Bangladesh cabinet give nod to amends war crimes law
Last Updated: Monday, February 11, 2013, 20:53
  
Dhaka: Bangladeshi cabinet Monday approved an amendment to a law that will allow the government to seek tougher penalties for war criminals, as thousands protested for the seventh consecutive day against "lenient" life term handed down to an Islamist leader for crimes against humanity.

"The existing law allows prosecution to appeal against in cases of acquittal alone," Cabinet Secretary Mosharraf Hossain Bhuiyan told reporters after cabinet meeting chaired by Prime Minister Sheikh Hasina.

But, he said, the proposed amendment "will give the prosecution and the defence equal opportunities to challenge (before the apex court) any judgments" handed down by the country's International Crimes Tribunals (ICT).

Bhuiyan said the proposed amendment also suggested a "45-day timeframe" instead of "indefinite period" for disposal of an appeal at the Appellate Division of Supreme Court with provision of extending the time for another 15 days for "reasonable causes".

The ICT last week sentenced fundamentalist Jamaat-e-Islami (JI) assistant secretary general Abdul Quader Mollah to life in prison for "crimes against humanity" siding with Pakistani troops during the 1971 liberation war.

The sentence sparked protests by Mollah's supporters, who say his conviction was politically motivated, but also counter-protests by many Bangladeshis who think his sentence was too lenient and he should have been sentenced to death.

The protests continued for the seventh consecutive day today as the protestors grew in numbers.
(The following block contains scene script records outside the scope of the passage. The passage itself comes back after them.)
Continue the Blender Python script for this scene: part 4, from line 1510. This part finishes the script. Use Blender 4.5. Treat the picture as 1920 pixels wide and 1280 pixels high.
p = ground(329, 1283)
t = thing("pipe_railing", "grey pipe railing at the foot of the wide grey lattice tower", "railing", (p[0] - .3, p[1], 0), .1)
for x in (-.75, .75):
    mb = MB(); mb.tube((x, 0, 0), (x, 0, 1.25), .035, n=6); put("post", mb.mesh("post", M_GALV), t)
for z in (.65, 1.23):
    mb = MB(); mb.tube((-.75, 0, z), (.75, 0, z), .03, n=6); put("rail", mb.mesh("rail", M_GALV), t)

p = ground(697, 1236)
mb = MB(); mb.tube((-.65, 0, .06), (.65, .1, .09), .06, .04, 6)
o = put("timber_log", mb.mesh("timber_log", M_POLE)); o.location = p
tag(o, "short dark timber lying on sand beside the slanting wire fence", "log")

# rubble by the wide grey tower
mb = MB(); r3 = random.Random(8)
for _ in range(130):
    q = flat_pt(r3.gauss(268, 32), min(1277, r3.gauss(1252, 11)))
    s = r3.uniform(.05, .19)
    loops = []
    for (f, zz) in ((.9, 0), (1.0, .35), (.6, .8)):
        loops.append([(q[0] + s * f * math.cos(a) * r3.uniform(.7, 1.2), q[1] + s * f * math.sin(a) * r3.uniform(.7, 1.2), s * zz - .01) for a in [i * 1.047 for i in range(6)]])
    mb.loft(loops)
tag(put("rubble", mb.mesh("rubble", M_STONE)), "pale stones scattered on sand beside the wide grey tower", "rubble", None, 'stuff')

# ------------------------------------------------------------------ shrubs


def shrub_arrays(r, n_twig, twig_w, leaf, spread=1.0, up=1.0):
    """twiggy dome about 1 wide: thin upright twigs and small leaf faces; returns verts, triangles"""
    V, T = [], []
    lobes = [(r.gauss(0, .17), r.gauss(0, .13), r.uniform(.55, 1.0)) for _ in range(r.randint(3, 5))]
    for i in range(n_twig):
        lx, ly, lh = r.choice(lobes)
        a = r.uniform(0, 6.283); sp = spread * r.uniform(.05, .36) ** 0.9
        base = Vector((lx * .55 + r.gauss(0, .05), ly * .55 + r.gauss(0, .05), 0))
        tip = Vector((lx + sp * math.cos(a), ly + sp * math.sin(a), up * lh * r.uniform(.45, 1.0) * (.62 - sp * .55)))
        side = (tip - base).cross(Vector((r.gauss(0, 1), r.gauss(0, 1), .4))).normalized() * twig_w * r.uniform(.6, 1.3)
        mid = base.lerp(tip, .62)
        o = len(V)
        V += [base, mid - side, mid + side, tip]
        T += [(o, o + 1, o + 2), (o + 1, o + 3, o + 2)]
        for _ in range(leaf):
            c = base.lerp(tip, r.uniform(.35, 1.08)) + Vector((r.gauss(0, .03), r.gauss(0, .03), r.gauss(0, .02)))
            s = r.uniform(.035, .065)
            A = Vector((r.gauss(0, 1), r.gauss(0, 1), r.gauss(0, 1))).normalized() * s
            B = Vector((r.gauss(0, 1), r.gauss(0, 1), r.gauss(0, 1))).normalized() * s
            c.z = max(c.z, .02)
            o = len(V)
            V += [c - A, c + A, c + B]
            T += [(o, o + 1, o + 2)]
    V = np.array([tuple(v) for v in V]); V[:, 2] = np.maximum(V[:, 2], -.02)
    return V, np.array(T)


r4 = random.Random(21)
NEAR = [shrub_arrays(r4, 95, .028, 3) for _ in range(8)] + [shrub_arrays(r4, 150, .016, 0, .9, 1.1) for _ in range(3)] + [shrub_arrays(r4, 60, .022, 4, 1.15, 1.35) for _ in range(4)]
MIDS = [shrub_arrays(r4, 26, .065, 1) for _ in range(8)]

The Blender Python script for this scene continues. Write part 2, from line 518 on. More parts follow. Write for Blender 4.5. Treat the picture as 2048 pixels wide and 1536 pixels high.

Youths in other major cities, including the southeastern port city of Chittagong staged demonstrations.

The protests prompted the government to announce steps to challenge the tribunal verdict for Mollah.

Law Minister Shafique Ahmed today told PTI that that Parliament was likely to pass the draft amendment to an act in its current ongoing session so the prosecution could file the appeal under the amended law.